_EXERCISE_: Search the material for the string "scene" and copy each line where it occurs.

_ENTRIES_:
--------------------------------------------------

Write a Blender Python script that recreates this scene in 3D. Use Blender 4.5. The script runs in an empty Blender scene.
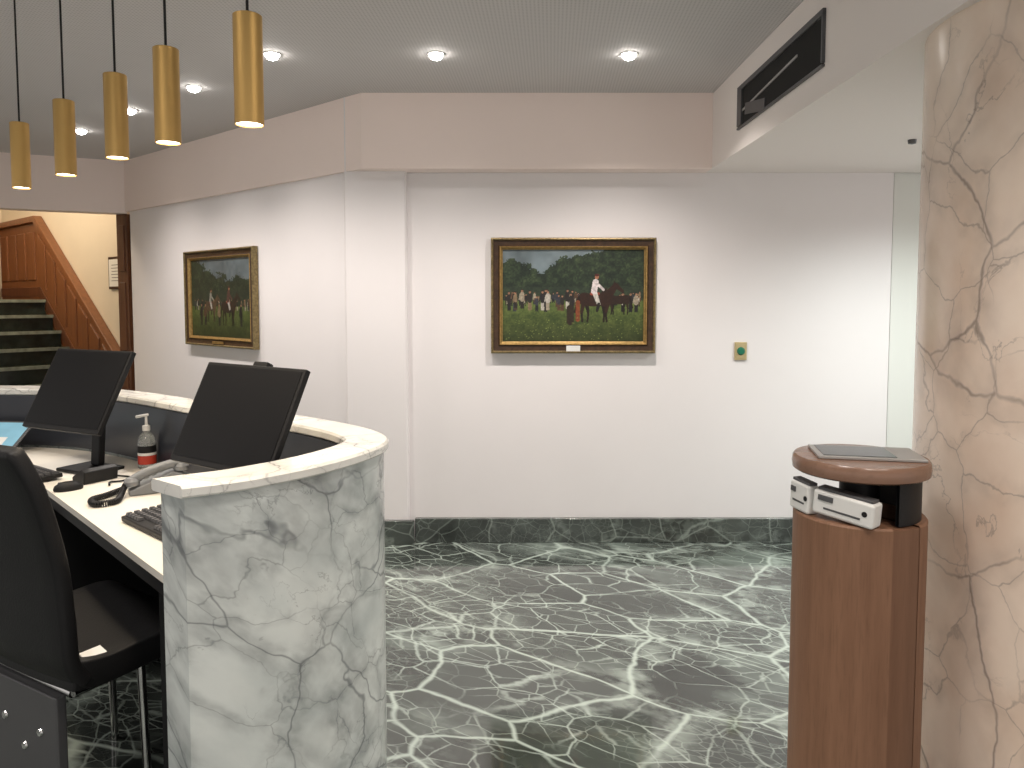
import bpy, math, random
import numpy as np
import bmesh
from mathutils import Vector, Matrix
random.seed(3); np.random.seed(3)
scene = bpy.context.scene
COL = scene.collection
R = math.radians

# ------------------------------------------------------------------ materials
def nt(m):
    m.use_nodes = True
    return m.node_tree.nodes, m.node_tree.links

def mat(name, col, rough=0.5, metal=0.0, emis=None, estr=0.0, noise=0.0, nscale=20, coat=0.0, trans=0.0, bump=0.0, spec=0.5):
    m = bpy.data.materials.new(name)
    n, l = nt(m)
    b = n['Principled BSDF']
    b.inputs['Base Color'].default_value = (*col, 1)
    b.inputs['Roughness'].default_value = rough
    b.inputs['Metallic'].default_value = metal
    b.inputs['Coat Weight'].default_value = coat
    b.inputs['Transmission Weight'].default_value = trans
    b.inputs['Specular IOR Level'].default_value = spec
    if emis:
        b.inputs['Emission Color'].default_value = (*emis, 1)
        b.inputs['Emission Strength'].default_value = estr
    if noise > 0 or bump > 0:
        tc = n.new('ShaderNodeTexCoord'); nz = n.new('ShaderNodeTexNoise')
        nz.inputs['Scale'].default_value = nscale; nz.inputs['Detail'].default_value = 4
        l.new(tc.outputs['Object'], nz.inputs['Vector'])
        if noise > 0:
            r = n.new('ShaderNodeValToRGB')
            r.color_ramp.elements[0].position = 0.3; r.color_ramp.elements[1].position = 0.7
            r.color_ramp.elements[0].color = (*[c*(1-noise) for c in col], 1)
            r.color_ramp.elements[1].color = (*[min(1, c*(1+noise)) for c in col], 1)
            l.new(nz.outputs['Fac'], r.inputs['Fac']); l.new(r.outputs['Color'], b.inputs['Base Color'])
        if bump > 0:
            bp = n.new('ShaderNodeBump'); bp.inputs['Strength'].default_value = bump; bp.inputs['Distance'].default_value = 0.004
            l.new(nz.outputs['Fac'], bp.inputs['Height']); l.new(bp.outputs['Normal'], b.inputs['Normal'])
    return m

def ridge(n, l, vec, scale, width, detail=5, dist=0.6, seedoff=0.0):
    mp = n.new('ShaderNodeMapping'); mp.inputs['Location'].default_value = (seedoff, seedoff*1.7, seedoff*0.6)
    l.new(vec, mp.inputs['Vector'])
    nz = n.new('ShaderNodeTexNoise'); nz.inputs['Scale'].default_value = scale
    nz.inputs['Detail'].default_value = detail; nz.inputs['Distortion'].default_value = dist
    nz.inputs['Roughness'].default_value = 0.55
    l.new(mp.outputs['Vector'], nz.inputs['Vector'])
    s = n.new('ShaderNodeMath'); s.operation = 'SUBTRACT'; s.inputs[1].default_value = 0.5
    a = n.new('ShaderNodeMath'); a.operation = 'ABSOLUTE'
    l.new(nz.outputs['Fac'], s.inputs[0]); l.new(s.outputs[0], a.inputs[0])
    mr = n.new('ShaderNodeMapRange'); mr.inputs['From Min'].default_value = 0; mr.inputs['From Max'].default_value = width
    mr.inputs['To Min'].default_value = 1; mr.inputs['To Max'].default_value = 0
    mr.interpolation_type = 'SMOOTHSTEP'
    l.new(a.outputs[0], mr.inputs['Value'])
    return mr.outputs['Result']

def noisefac(n, l, vec, scale, lo, hi, detail=3, off=0.0):
    mp = n.new('ShaderNodeMapping'); mp.inputs['Location'].default_value = (off, -off, off*0.5)
    l.new(vec, mp.inputs['Vector'])
    nz = n.new('ShaderNodeTexNoise'); nz.inputs['Scale'].default_value = scale; nz.inputs['Detail'].default_value = detail
    l.new(mp.outputs['Vector'], nz.inputs['Vector'])
    mr = n.new('ShaderNodeMapRange'); mr.inputs['From Min'].default_value = lo; mr.inputs['From Max'].default_value = hi
    l.new(nz.outputs['Fac'], mr.inputs['Value'])
    return mr.outputs['Result']

def mul(n, l, a, b):
    m = n.new('ShaderNodeMath'); m.operation = 'MULTIPLY'
    for i, x in enumerate((a, b)):
        if isinstance(x, (int, float)): m.inputs[i].default_value = x
        else: l.new(x, m.inputs[i])
    return m.outputs[0]

def mixc(n, l, fac, a, b):
    m = n.new('ShaderNodeMix'); m.data_type = 'RGBA'
    if isinstance(fac, (int, float)): m.inputs[0].default_value = fac
    else: l.new(fac, m.inputs[0])
    for i, x in ((6, a), (7, b)):
        if isinstance(x, tuple): m.inputs[i].default_value = (*x, 1)
        else: l.new(x, m.inputs[i])
    return m.outputs[2]

def warpv(n, l, vec, scale, amt, detail=4):
    nz = n.new('ShaderNodeTexNoise'); nz.inputs['Scale'].default_value = scale; nz.inputs['Detail'].default_value = detail
    l.new(vec, nz.inputs['Vector'])
    vm = n.new('ShaderNodeVectorMath'); vm.operation = 'MULTIPLY_ADD'
    vm.inputs[1].default_value = (amt, amt, amt)
    l.new(nz.outputs['Color'], vm.inputs[0]); l.new(vec, vm.inputs[2]); return vm.outputs[0]

def vor(n, l, vec, scale, w, smooth=True):
    vo = n.new('ShaderNodeTexVoronoi'); vo.feature = 'DISTANCE_TO_EDGE'; vo.inputs['Scale'].default_value = scale
    l.new(vec, vo.inputs['Vector'])
    mr = n.new('ShaderNodeMapRange'); mr.inputs['From Max'].default_value = w
    mr.inputs['To Min'].default_value = 1; mr.inputs['To Max'].default_value = 0
    if smooth: mr.interpolation_type = 'SMOOTHSTEP'
    l.new(vo.outputs['Distance'], mr.inputs['Value']); return mr.outputs['Result']

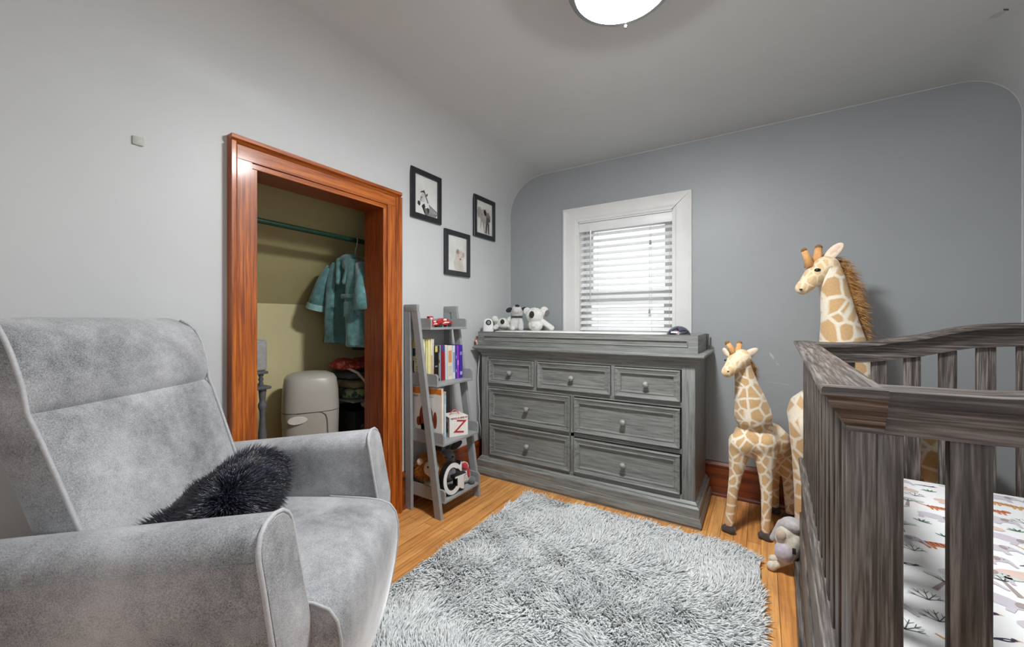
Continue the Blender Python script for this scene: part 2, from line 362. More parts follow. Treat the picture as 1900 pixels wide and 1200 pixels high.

--------------------------------------------------

_IN RESPONSE_:
Write a Blender Python script that recreates this scene in 3D. Use Blender 4.5. The script runs in an empty Blender scene.
scene = bpy.context.scene
COL = scene.collection
Continue the Blender Python script for this scene: part 2, from line 362. More parts follow. Treat the picture as 1900 pixels wide and 1200 pixels high.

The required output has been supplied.